On the next day (Nov. 29, 2007 -- 60 years to the day from when the first post-U.N. resolution Arab terrorist attack on Jews occurred and the day the U.N. resolution for an Independent Israel was passed in 1947), Israel is besieged by terrorists and intensively grouped missile attacks on the north by Hezbollah-run Lebanon, on the south from Gaza and in the center from Janin to Hebron in the new state of the Islamic Republic of Palestine. Syria militarily re-occupies the Golan Heights. U.N.- administered Jerusalem becomes, with U.N. acquiescence, a free passage zone for terrorists into Israel. When the Knesset is bombed by terrorists, Israel declares a defensive, existential three-front war against Lebanon, Syria and the Islamic Republic of Palestine. The war escalates fast toward the edge of Israel's conventional military capacity.

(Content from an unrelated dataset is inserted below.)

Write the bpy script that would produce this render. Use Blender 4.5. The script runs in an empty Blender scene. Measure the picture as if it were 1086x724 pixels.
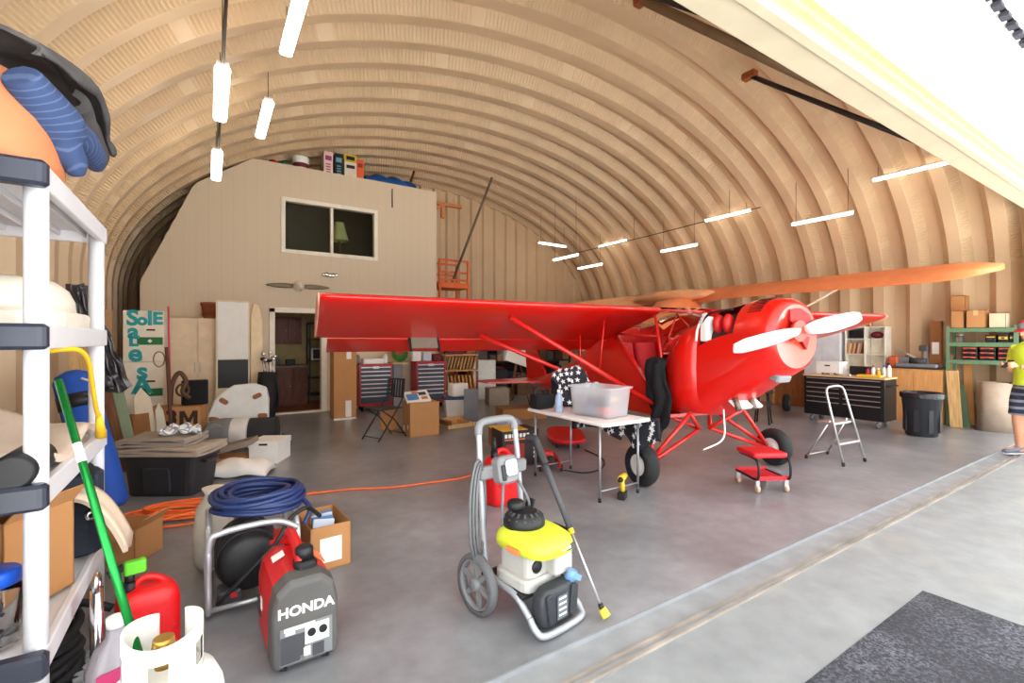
import bpy, math, random
from mathutils import Vector, Matrix, Euler, Quaternion
random.seed(7)
PI = math.pi
R = math.radians
COL = bpy.context.scene.collection

# ---------------------------------------------------------------- materials
MATS = {}
def lin(c):
    def f(v):
        v = v / 255.0
        return v / 12.92 if v <= 0.04045 else ((v + 0.055) / 1.055) ** 2.4
    return (f(c[0]), f(c[1]), f(c[2]), 1.0)

def mat(name, rgb, rough=0.6, metal=0.0, noise=0.08, scale=6.0, bump=0.0, bscale=40.0, coat=0.0, trans=0.0, alpha=1.0, ior=1.45, spec=0.5, sub=0.0):
    """procedural principled material: base colour broken up by a noise texture; rgb is sRGB 0-255"""
    if name in MATS:
        return MATS[name]
    m = bpy.data.materials.new(name)
    m.use_nodes = True
    nt = m.node_tree
    b = nt.nodes['Principled BSDF']
    b.inputs['Roughness'].default_value = rough
    b.inputs['Metallic'].default_value = metal
    b.inputs['Coat Weight'].default_value = coat
    b.inputs['Coat Roughness'].default_value = 0.12
    b.inputs['Transmission Weight'].default_value = trans
    b.inputs['Alpha'].default_value = alpha
    b.inputs['IOR'].default_value = ior
    b.inputs['Specular IOR Level'].default_value = spec
    c = lin(rgb)
    tc = nt.nodes.new('ShaderNodeTexCoord')
    nz = nt.nodes.new('ShaderNodeTexNoise')
    nz.inputs['Scale'].default_value = scale
    nz.inputs['Detail'].default_value = 5
    nt.links.new(tc.outputs['Object'], nz.inputs['Vector'])
    rp = nt.nodes.new('ShaderNodeValToRGB')
    rp.color_ramp.elements[0].position = 0.3
    rp.color_ramp.elements[1].position = 0.7
    rp.color_ramp.elements[0].color = tuple(max(0, v * (1 - noise)) for v in c[:3]) + (1,)
    rp.color_ramp.elements[1].color = tuple(min(1, v * (1 + noise)) for v in c[:3]) + (1,)
    nt.links.new(nz.outputs['Fac'], rp.inputs['Fac'])
    nt.links.new(rp.outputs['Color'], b.inputs['Base Color'])
    if bump:
        n2 = nt.nodes.new('ShaderNodeTexNoise')
        n2.inputs['Scale'].default_value = bscale
        n2.inputs['Detail'].default_value = 4
        nt.links.new(tc.outputs['Object'], n2.inputs['Vector'])
        bp = nt.nodes.new('ShaderNodeBump')
        bp.inputs['Strength'].default_value = bump
        bp.inputs['Distance'].default_value = 0.01
        nt.links.new(n2.outputs['Fac'], bp.inputs['Height'])
        nt.links.new(bp.outputs['Normal'], b.inputs['Normal'])
    MATS[name] = m
    return m

def emit(name, rgb, strength):
    if name in MATS:
        return MATS[name]
    m = bpy.data.materials.new(name)
    m.use_nodes = True
    nt = m.node_tree
    b = nt.nodes['Principled BSDF']
    b.inputs['Base Color'].default_value = lin(rgb)
    b.inputs['Emission Color'].default_value = lin(rgb)
    b.inputs['Emission Strength'].default_value = strength
    MATS[name] = m
    return m

def wood(name, a, b_, scale=3.0, axis=2, rough=0.55):
    """wood: stretched noise grain between two sRGB tones, running along local axis"""
    if name in MATS:
        return MATS[name]
    m = bpy.data.materials.new(name)
    m.use_nodes = True
    nt = m.node_tree
    b = nt.nodes['Principled BSDF']
    b.inputs['Roughness'].default_value = rough
    tc = nt.nodes.new('ShaderNodeTexCoord')
    mp = nt.nodes.new('ShaderNodeMapping')
    s = [14.0, 14.0, 14.0]
    s[axis] = 1.2
    mp.inputs['Scale'].default_value = s
    nz = nt.nodes.new('ShaderNodeTexNoise')
    nz.inputs['Scale'].default_value = scale
    nz.inputs['Detail'].default_value = 6
    rp = nt.nodes.new('ShaderNodeValToRGB')
    rp.color_ramp.elements[0].position = 0.35
    rp.color_ramp.elements[1].position = 0.68
    rp.color_ramp.elements[0].color = lin(a)
    rp.color_ramp.elements[1].color = lin(b_)
    nt.links.new(tc.outputs['Object'], mp.inputs['Vector'])
    nt.links.new(mp.outputs['Vector'], nz.inputs['Vector'])
    nt.links.new(nz.outputs['Fac'], rp.inputs['Fac'])
    nt.links.new(rp.outputs['Color'], b.inputs['Base Color'])
    MATS[name] = m
    return m

# ---------------------------------------------------------------- mesh builder
def basis(d):
    d = d.normalized()
    up = Vector((0, 0, 1)) if abs(d.z) < 0.95 else Vector((1, 0, 0))
    a = d.cross(up).normalized()
    return a, d.cross(a).normalized()

def smoothpath(pts, n=6, closed=False):
    """Catmull-Rom through pts"""
    P = [Vector(p) for p in pts]
    N = len(P)
    out = []
    rng = N if closed else N - 1
    for i in range(rng):
        p0 = P[(i - 1) % N] if closed or i > 0 else P[0]
        p1 = P[i]
        p2 = P[(i + 1) % N]
        p3 = P[(i + 2) % N] if closed or i + 2 < N else P[-1]
        for k in range(n):
            t = k / n
            out.append(0.5 * ((2 * p1) + (p2 - p0) * t + (2 * p0 - 5 * p1 + 4 * p2 - p3) * t * t + (3 * p1 - p0 - 3 * p2 + p3) * t ** 3))
    if not closed:
        out.append(P[-1])
    return out

class MB:
    def __init__(s):
        s.v = []; s.f = []; s.mi = []; s.sm = []; s.cur = 0
    def m(s, i):
        s.cur = i
        return s
    def add(s, vs, fs, smooth=False):
        o = len(s.v)
        s.v += [tuple(v) for v in vs]
        for f in fs:
            s.f.append(tuple(i + o for i in f)); s.mi.append(s.cur); s.sm.append(smooth)
        return s
    def box(s, c, d, rot=None, taper=1.0):
        x, y, z = d[0] / 2, d[1] / 2, d[2] / 2
        vs = [Vector((sx * x * (taper if sz > 0 else 1), sy * y * (taper if sz > 0 else 1), sz * z)) for sz in (-1, 1) for sy in (-1, 1) for sx in (-1, 1)]
        if rot:
            e = Euler(rot).to_matrix()
            vs = [e @ v for v in vs]
        vs = [v + Vector(c) for v in vs]
        return s.add(vs, [(0, 2, 3, 1), (4, 5, 7, 6), (0, 1, 5, 4), (2, 6, 7, 3), (0, 4, 6, 2), (1, 3, 7, 5)])
    def box2(s, a, b):
        return s.box([(a[i] + b[i]) / 2 for i in range(3)], [abs(b[i] - a[i]) for i in range(3)])
    def rbox(s, c, d, r=0.02, n=3, rot=None, axis=2):
        """box with rounded vertical (axis) edges and softened rims"""
        hx, hy, hz = [q / 2 for q in d]
        if axis == 0: hx, hy, hz = hy, hz, hx
        if axis == 1: hx, hy, hz = hz, hx, hy
        r = min(r, hx * .99, hy * .99)
        def ring(k):
            o = []
            for qx, qy, a0 in ((1, 1, 0), (-1, 1, 90), (-1, -1, 180), (1, -1, 270)):
                for i in range(n + 1):
                    a = R(a0 + 90 * i / n)
                    o.append((qx * (hx - r) + (r - k) * math.cos(a), qy * (hy - r) + (r - k) * math.sin(a)))
            return o
        q = min(r * .5, hz * .5, .012)
        secs = [(-hz, q), (-hz + q, 0), (hz - q, 0), (hz, q)]
        L = []
        for z, k in secs:
            L.append([Vector((x, y, z)) for x, y in ring(k)])
        e = Euler(rot).to_matrix() if rot else None
        out = []
        for l in L:
            o = []
            for v in l:
                if axis == 0: v = Vector((v.z, v.x, v.y))
                if axis == 1: v = Vector((v.y, v.z, v.x))
                if e: v = e @ v
                o.append(v + Vector(c))
            out.append(o)
        return s.loft(out, smooth=False)
    def loft(s, secs, closed=True, cap=True, smooth=True, skip=None):
        n = len(secs[0]); o = len(s.v)
        for c in secs:
            s.v += [tuple(p) for p in c]
        for i in range(len(secs) - 1):
            for j in range(n if closed else n - 1):
                if skip and skip(i, j): continue
                k = (j + 1) % n
                s.f.append((o + i * n + j, o + i * n + k, o + (i + 1) * n + k, o + (i + 1) * n + j)); s.mi.append(s.cur); s.sm.append(smooth)
        if cap and closed:
            s.f.append(tuple(o + j for j in reversed(range(n)))); s.mi.append(s.cur); s.sm.append(False)
            b = o + (len(secs) - 1) * n
            s.f.append(tuple(b + j for j in range(n))); s.mi.append(s.cur); s.sm.append(False)
        return s
    def cyl(s, p0, p1, r, r1=None, n=16, cap=True):
        p0, p1 = Vector(p0), Vector(p1)
        r1 = r if r1 is None else r1
        a, b = basis(p1 - p0)
        secs = []
        for p, q in ((p0, r), (p1, r1)):
            secs.append([p + a * q * math.cos(2 * PI * i / n) + b * q * math.sin(2 * PI * i / n) for i in range(n)])
        return s.loft(secs, cap=cap)
    def tube(s, pts, r, n=8, closed=False, cap=True, radii=None):
        P = [Vector(p) for p in pts]
        N = len(P)
        secs = []
        a = None
        for i in range(N):
            if closed:
                d = P[(i + 1) % N] - P[i - 1]
            else:
                d = P[min(i + 1, N - 1)] - P[max(i - 1, 0)]
            if d.length < 1e-9: d = Vector((0, 0, 1))
            d.normalize()
            if a is None:
                a, b = basis(d)
            else:
                a = (a - d * a.dot(d))
                if a.length < 1e-6: a, b = basis(d)
                a.normalize(); b = d.cross(a)
            q = radii[i] if radii else r
            secs.append([P[i] + a * q * math.cos(2 * PI * k / n) + b * q * math.sin(2 * PI * k / n) for k in range(n)])
        if closed:
            secs.append(secs[0])
            return s.loft(secs, cap=False)
        return s.loft(secs, cap=cap)
    def lathe(s, prof, c=(0, 0, 0), n=24, axis='z', cap=True, smooth=True):
        """prof: (radius, height) list"""
        secs = []
        for r, h in prof:
            l = []
            for i in range(n):
                a = 2 * PI * i / n
                x, y = r * math.cos(a), r * math.sin(a)
                p = (x, y, h) if axis == 'z' else ((h, x, y) if axis == 'x' else (x, h, y))
                l.append(Vector(p) + Vector(c))
            secs.append(l)
        return s.loft(secs, cap=cap, smooth=smooth)
    def sphere(s, c, r, n=16, m=10, rot=None):
        if not hasattr(r, '__len__'): r = (r, r, r)
        e = Euler(rot).to_matrix() if rot else None
        secs = []
        for i in range(m + 1):
            t = PI * i / m
            rr = max(math.sin(t), 0.002)
            l = []
            for k in range(n):
                a = 2 * PI * k / n
                v = Vector((r[0] * rr * math.cos(a), r[1] * rr * math.sin(a), -r[2] * math.cos(t)))
                if e: v = e @ v
                l.append(v + Vector(c))
            secs.append(l)
        return s.loft(secs)
    def prism(s, poly, p0, ax, ay, az, depth):
        """polygon in (ax, ay) plane at p0, extruded along az by depth"""
        p0, ax, ay, az = Vector(p0), Vector(ax), Vector(ay), Vector(az)
        a = [p0 + ax * x + ay * y for x, y in poly]
        b = [p + az * depth for p in a]
        n = len(poly)
        return s.add(a + b, [tuple(reversed(range(n))), tuple(range(n, 2 * n))] + [(i, (i + 1) % n, n + (i + 1) % n, n + i) for i in range(n)])
    def grid(s, fn, nu, nv, smooth=True, thick=0.0):
        """surface fn(u,v) 0..1; with thickness along z-ish normal when thick"""
        vs = [Vector(fn(i / nu, j / nv)) for j in range(nv + 1) for i in range(nu + 1)]
        fs = [(j * (nu + 1) + i, j * (nu + 1) + i + 1, (j + 1) * (nu + 1) + i + 1, (j + 1) * (nu + 1) + i) for j in range(nv) for i in range(nu)]
        s.add(vs, fs, smooth)
        if thick:
            W = nu + 1
            nor = []
            for j in range(nv + 1):
                for i in range(nu + 1):
                    du = vs[j * W + min(i + 1, nu)] - vs[j * W + max(i - 1, 0)]
                    dv = vs[min(j + 1, nv) * W + i] - vs[max(j - 1, 0) * W + i]
                    q = du.cross(dv)
                    nor.append(q.normalized() if q.length > 1e-9 else Vector((0, 0, 1)))
            v2 = [a - b * thick for a, b in zip(vs, nor)]
            o = len(s.v) - len(vs)
            s.add(v2, [tuple(reversed(f)) for f in fs], smooth)
            N = len(vs)
            edge = [i for i in range(W)] + [j * W + nu for j in range(1, nv + 1)] + [nv * W + i for i in reversed(range(nu))] + [j * W for j in reversed(range(1, nv))]
            for a, b in zip(edge, edge[1:] + edge[:1]):
                s.f.append((o + b, o + a, o + N + a, o + N + b)); s.mi.append(s.cur); s.sm.append(False)
        return s
    def build(s, name, mats, parent=None, bevel=0.0, loc=None, rot=None, sub=0, seg=2):
        me = bpy.data.meshes.new(name)
        me.from_pydata(s.v, [], s.f)
        if not isinstance(mats, (list, tuple)): mats = [mats]
        for q in mats: me.materials.append(q)
        for p, i, k in zip(me.polygons, s.mi, s.sm):
            p.material_index = min(i, len(mats) - 1); p.use_smooth = k
        me.update()
        o = bpy.data.objects.new(name, me)
        COL.objects.link(o)
        if parent: o.parent = parent
        if loc: o.location = loc
        if rot: o.rotation_euler = rot
        if bevel:
            b = o.modifiers.new('edge', 'BEVEL'); b.width = bevel; b.segments = seg; b.limit_method = 'ANGLE'; b.angle_limit = R(40)
        if sub:
            b = o.modifiers.new('smooth', 'SUBSURF'); b.levels = sub; b.render_levels = sub
        return o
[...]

Fourth: The United States takes the military option off the table regarding Iranian nuclear negotiations.

After U.S./French/British-proposed feeble U.N. sanctions are blocked by Russia and China, the world community accepts the reality of Iranian nuclear aspirations, but expects to be able to deter Iran as we did the Soviets for 50 years, should they ever develop such capacity.

Just as the CIA had been caught unawares by the speed of Soviet, Chinese, Indian, Pakistani and North Korean atomic bomb development from the 1940s to the 1990s, in the summer of 2007, the CIA in testimony to the Congress admitted that its five- to 10-year prediction of Iranian bomb acquisition was off by four to nine years. This testimony followed by a week Iran's first underground testing of a nuclear device.

President Ahmadinejad threatens to unleash the "fire of Allah" should the United States, Turkey, Egypt or Saudi Arabia further intervene in Iraq. The same "fire of Allah" is threatened at the "Zionist Entity" if she doesn't immediately stop her war against Syria, Lebanon and the Islamic Republic of Palestine.

Egypt, Saudi Arabia and Turkey request immediate publicly acknowledged coverage under the United State's nuclear umbrella -- at least until their joint crash program to develop their own nuclear bombs can be accomplished. The 2008 American presidential campaign revolves around whether to grant such a nuclear guarantee -- in the face of Iran's ongoing terrorist/politico/military hegemonic advance toward the Caspian, Mediterranean and Red Seas.

The Democratic presidential candidate is blaming President Bush and the Republicans for both: 1) forcing Israel into an untenable "peace," and 2) the precipitous departure from Iraq -- both actions of which has left the Middle East ablaze and a hair trigger's touch away from nuclear detonation.

Price of a barrel of crude oil on Election Day 2008: $250.